ESPN announced that it will produce the first nationally televised NBA game operated by a staff comprised of women, both behind and in front of the camera. Beth Mowins and Doris Burke will be on the call and Lisa Salters will be the sideline reporter.
ESPN will produce the first #NBA game on a national scale with women-led production and operations teams
Broadcasting pioneers @bethmowins, @heydb and @saltersl will team up for the first time to call the game
🏀 Feb. 9 | 10 p.m. ET | ESPN & ESPN Apphttps://t.co/1sb27bGSfT pic.twitter.com/2Ibsd8wAVj
— ESPN PR (@ESPNPR) February 3, 2022
Mowins told Joe Reedy of the Associated Press that she is both excited for the broadcast and looking forward to the day where having a production team predominately consisting of women is common.

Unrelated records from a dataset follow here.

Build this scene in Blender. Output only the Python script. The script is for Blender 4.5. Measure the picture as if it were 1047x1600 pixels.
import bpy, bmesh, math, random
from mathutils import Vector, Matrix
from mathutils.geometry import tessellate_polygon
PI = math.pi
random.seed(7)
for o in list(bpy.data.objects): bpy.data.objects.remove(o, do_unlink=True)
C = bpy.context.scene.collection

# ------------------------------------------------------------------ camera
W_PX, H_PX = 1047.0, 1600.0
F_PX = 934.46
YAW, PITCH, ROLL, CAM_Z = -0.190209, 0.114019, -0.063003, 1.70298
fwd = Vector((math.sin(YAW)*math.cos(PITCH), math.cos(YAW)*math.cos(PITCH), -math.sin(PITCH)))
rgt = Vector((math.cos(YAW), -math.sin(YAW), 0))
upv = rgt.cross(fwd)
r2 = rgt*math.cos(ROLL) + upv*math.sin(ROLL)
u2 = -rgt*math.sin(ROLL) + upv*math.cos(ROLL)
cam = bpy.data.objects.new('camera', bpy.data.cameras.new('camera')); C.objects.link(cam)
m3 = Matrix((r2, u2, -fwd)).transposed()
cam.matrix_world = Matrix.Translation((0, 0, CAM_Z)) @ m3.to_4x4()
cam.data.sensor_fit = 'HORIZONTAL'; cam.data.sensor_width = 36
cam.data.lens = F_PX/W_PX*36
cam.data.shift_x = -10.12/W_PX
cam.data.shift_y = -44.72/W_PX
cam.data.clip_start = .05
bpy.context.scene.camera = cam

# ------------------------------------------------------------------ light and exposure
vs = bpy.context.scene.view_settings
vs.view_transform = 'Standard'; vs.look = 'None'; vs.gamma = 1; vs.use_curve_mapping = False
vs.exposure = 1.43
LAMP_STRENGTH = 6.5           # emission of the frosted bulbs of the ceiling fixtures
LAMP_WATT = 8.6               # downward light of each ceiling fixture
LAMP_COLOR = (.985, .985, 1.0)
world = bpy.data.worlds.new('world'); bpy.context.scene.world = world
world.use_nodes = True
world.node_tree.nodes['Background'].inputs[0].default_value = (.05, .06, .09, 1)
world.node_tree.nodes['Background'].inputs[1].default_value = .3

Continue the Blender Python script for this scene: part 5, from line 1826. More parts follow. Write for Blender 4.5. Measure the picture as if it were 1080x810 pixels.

“I think it's exciting to kind of celebrate,” Mowins said. “There are a lot of the women that have been around the league for a while, and then others like me that are kind of new to it.”
“I think it's important to still celebrate some of these big milestones, but I really do believe we're getting closer to the day where it won't be such a big deal and it will be very natural and very comfortable,” Mowins said.
Both members of the commentating duo have made history for women in sports. Mowins, a play-by-play commentator for several sports, was the first woman to announce a nationally televised game, which she did on Monday Night Football in 2017. Burke, a staple of NBA and WNBA broadcasts, became the first woman to be a game analyst for the NBA Finals in 2020.
The surging Warriors and crestfallen Jazz, who are now without Joe Ingles for the rest of the season, will look to climb higher in the Western Conference standings ahead of the All-Star break.